U.S. meets first Bosnian foe: snow Initial airlift is blocked a 3rd day from reaching headquarters in Tuzla

December 17, 1995|By Dan Fesperman and Bill Glauber | Dan Fesperman and Bill Glauber,SUN FOREIGN STAFF

TUZLA, Bosnia-Herzegovina -- The U.S. mission to Bosnia has encountered its first enemy, and it is neither Serb, Croat nor Muslim. The enemy is winter, blocking military cargo flights with fog and clogging roads with deep snow.

Weather forced the cancellation yesterday of 20 flights by aircraft carrying soldiers and equipment. Only two aircraft even tried to land, but they were turned back after groping for the runway at Tuzla's snowbound airfield. No plane has landed since Wednesday.

But with more worrisome challenges ahead for the year-long NATO peacekeeping mission, U.S. military officials say they're not worried by the prospect of a few initial delays.

"This entire deployment is a very deliberate, precise movement," said U.S. Army Col. Bob Gaylord, "and there is absolutely no reason to rush things and put people at risk."

Or as Sgt. Hank Minitrez put it while standing on the airfield tarmac:

"The last thing they need is for some hotshot pilot to say, 'I can fly in anything,' and then crash the plane. The whole world is watching this operation."

Forces traveling here by train and truck from Germany are still on schedule, Army officials said.

To build bridge

As early as Wednesday, an engineering unit is to begin building a pontoon bridge across the Sava River, to create a new link connecting Croatia to Bosnia.

Only then will U.S. troops begin moving into Bosnia in significant numbers, reaching an eventual 20,000.
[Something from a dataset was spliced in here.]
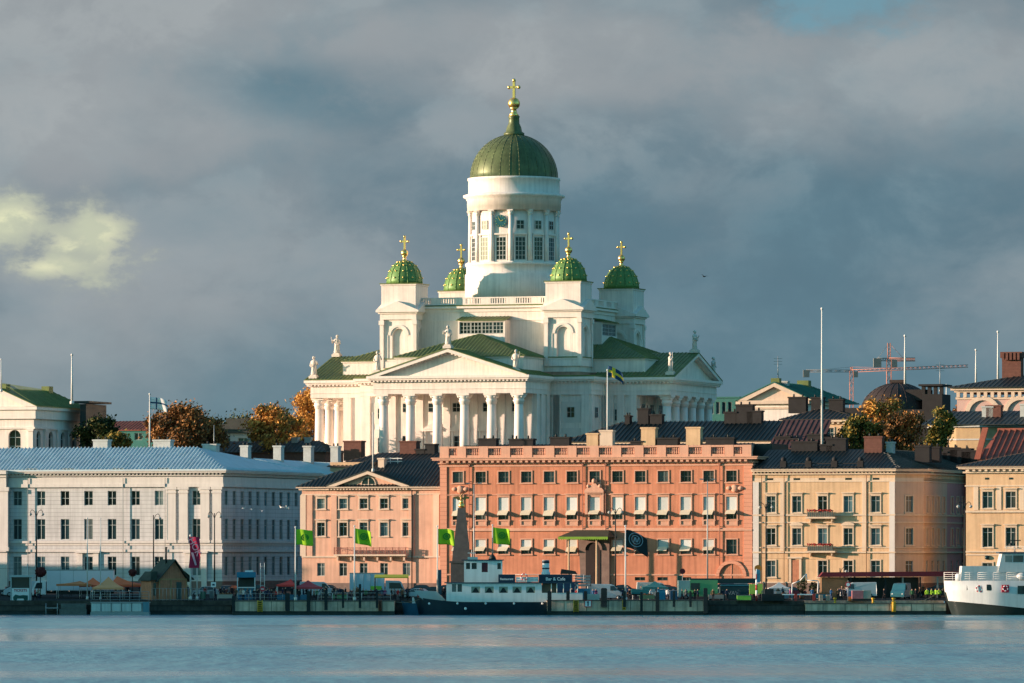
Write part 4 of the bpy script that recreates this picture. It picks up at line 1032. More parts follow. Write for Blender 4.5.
# ===== right hand yellow house
B = Bld('town_house', 'ochre yellow house with a low dark roof at the right edge', 966, 1064, 893)
X = B.x; Z = B.z; L1 = B.L; zb = B.zb; D = 16
xs = [X(p) for p in (987.6, 1010.8, 1034, 1056)]
rows = [(Z(491.5), Z(508), 1.5, 'ledge', 2, (.7,)), (Z(527.5), Z(547), 1.5, 'ledge', 2, (.75,)), (Z(563), Z(580), 1.5, 'plain', 2, (.7,))]
w_ = grid(B, Matrix(), xs, rows, YEL, 0, L1, zb - 1, Z(473), YET); shell(w_, 0, L1, D, zb - 1, Z(473)); B.part(w_, 'wall', YEL)
m = MB(); moulding(m, 0, L1, [(Z(486.5), Z(485), .14), (Z(473), Z(471.4), .4), (Z(469), Z(467.5), .95), (Z(467.5), Z(466), 1.15)], D=D); m.box(0, L1, -.3, D, Z(471.4), Z(469)); dentils(m, 0, L1, Z(471.3), Z(469.1), -.8, -.3, .9, .4); B.part(m, 'cornice', YET)
m = MB(); moulding(m, 0, L1, [(Z(512.5), Z(510.5), .35), (Z(552.5), Z(551), .3), (Z(555.5), Z(554), .15)], right=False, left=False)
for p in (976, 999, 1022): x = X(p); m.box(x - .35, x + .35, -.1, -.002, Z(510), Z(486.8))
B.part(m, 'string_course', YET)
m = MB()
for p in (987, 1011): x = X(p); m.box(x - .3, x + .3, -.03, .01, Z(479.5), Z(477.5)); m.sphere((x, -.05, Z(557.5)), .35, 8, 6)
B.part(m, 'attic_vent', GLASS)
hip(B, 0, L1, D, Z(465.8), Z(450, back=8), 9, 0, ov=1.2, m=ROOFK, seam=.6)
# ---------------------------------------------------------------- houses, roofs and trees behind
def bg(name, label, p0, p1, Yc, zb=None, cat='building', theta=TH): return Bld(name, label, p0, p1, Yc, zb, theta, cat=cat)
def body(B, x0, x1, y0, y1, z1, m, name='wall', z0=None):
    b = MB(); b.box(x0, x1, y0, y1, B.zb - 1 if z0 is None else z0, z1); return B.part(b, name, m)
# library with green roof, far left
B = bg('library', 'cream neoclassical hall with arched windows and a green roof behind the pale blue building', -30, 34, 1060)
X, Z, L1 = B.x, B.z, B.L; D = 24
b = MB(); b.archwall(0, L1, B.zb, Z(410), X(14.5), 2.4, Z(455), Z(436.5), d=.6, back=False); b.add([(0, 24, B.zb), (L1, 24, B.zb), (L1, 24, Z(410)), (0, 24, Z(410))], [(0, 1, 2, 3)])
MSs = side(L1)
b.M = MSs
for i, y in enumerate((1.4, 7.2, 13.0, 18.8)): pass
b.M = Matrix()
B.part(b, 'wall', W)
b = MB(MSs)
segs = [(0, 5.2, 2.2), (5.2, 11, 8.0), (11, 16.8, 13.8), (16.8, 24, 19.4)]
for a_, e_, c_ in segs: b.archwall(a_, e_, B.zb, Z(410), c_, 2.0, Z(455), Z(436.5), d=.6, back=False)
B.part(b, 'wall', W)
for M_, xx, w_ in [(Matrix(), X(14.5), 2.4)] + [(MSs, c_, 2.0) for _, _, c_ in segs]:
    h_ = Z(436.5) - Z(455) + w_ / 2
    put_win(B.root, M_, xx, .5, Z(455), w_, h_, 2, (.35, .7), .1, frame=FRW, zoff=-B.zb)
b = MB()
for M_ in (Matrix(), MSs):
    b.M = M_; l_ = L1 if M_ == Matrix() else D
    b.box(0, l_ + (.3 if M_ == Matrix() else 0), -.3, .0, Z(429), Z(427)); b.box(0, l_ + (.9 if M_ == Matrix() else 0), -.9, 0, Z(410), Z(407)); b.box(0, l_ + (.5 if M_ == Matrix() else 0), -.5, 0, Z(419), Z(410))
    for xx in ((.6, l_ - .6) if M_ == Matrix() else (5.2, 11, 16.8, 23.3)): b.box(xx - .5, xx + .5, -.3, -.002, B.zb, Z(429)); b.box(xx - .65, xx + .65, -.45, -.002, Z(431.5), Z(429))
b.M = Matrix(); B.part(b, 'cornice', WT)
xa, xc = -10, X(0); ze = Z(406.8); zr = Z(389)
b = MB(); b.prism([(2 * xc - L1 - .5, ze), (L1 + .5, ze), (xc, zr)], -.2, 2); B.part(b, 'pediment', W)
b = MB(); b.prism([(L1 + .9, ze), (L1 - 1.6, ze), (xc, zr - .7), (xc, zr + .1)], -.9, -.1); B.part(b, 'raking_cornice', WT)
b = MB(); b.slope([(L1 + 1, -1, ze + .1), (L1 + 1, D + 1, ze + .1), (xc + 2, D - 5, zr + .2), (xc, -1, zr + .2)], .8); b.slope([(2 * xc - L1, D + 1, ze), (L1 + 1, D + 1, ze + .1), (xc + 2, D - 5, zr + .2)], .8); B.part(b, 'roof', ROOFG)
b = MB(); b.box(xc - 1, xc + 1.2, 0, 2, zr - .5, zr + .9); b.box(xc + 1.5, xc + 3, 16, 18, zr - 1, zr + .9); B.part(b, 'ridge_block', ROOFG)
B = bg('building', 'dark slate gable end beside the cream hall with the green roof', 80, 86, 1075)
body(B, 0, B.L, 0, 10, B.z(404), ROOFD); b = MB(); b.box(-1.5, B.L + .8, -.6, 10.6, B.z(403), B.z(401)); B.part(b, 'roof', ROOFD)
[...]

Once the weather improves, the Army may add night flights to take care of the growing backlog of soldiers and materiel. The military has also begun plotting alternate road routes in case more snow falls.

Two feet of snow fell on Tuzla last week. Most major roads are now plowed, but more snow is expected soon. And thick fog is forecast to linger a while longer. It is all the more frustrating because mountain valleys 30 miles away were awash in sunshine yesterday.

The postponed flights were to have carried heavy equipment -- much of it for communications -- plus several hundred soldiers and at least one general, officials said.

TV anchormen affected

The flights yesterday were also supposed to continue the Army's shuttle of anchormen for American TV networks.

About 1,000 other reporters, photographers and technicians have already arrived and for now are the third largest occupying force in Bosnia, behind the British and French military contingents.

News services and TV networks have built huge camera platforms outside the Tuzla air base, where they loom in the fog like medieval siege weapons.

But with the weather delaying the first wave of troops, the journalists have been left to report such highlights as the building of latrines.

"We actually had the largest contingent of media on the bus that we've had all week, just to see that," said a marveling Sergeant Minitrez.

The result was that Col. Neal Patton attracted a crowd of more than 50 when he walked onto a muddy parking lot to summarize the day's nonarrivals.

He then spent the next 15 minutes doggedly refusing to admit that the Army was even behind schedule in its deployment.

"A plan is simply something that you deviate from," he said, citing the old advice of one of his generals.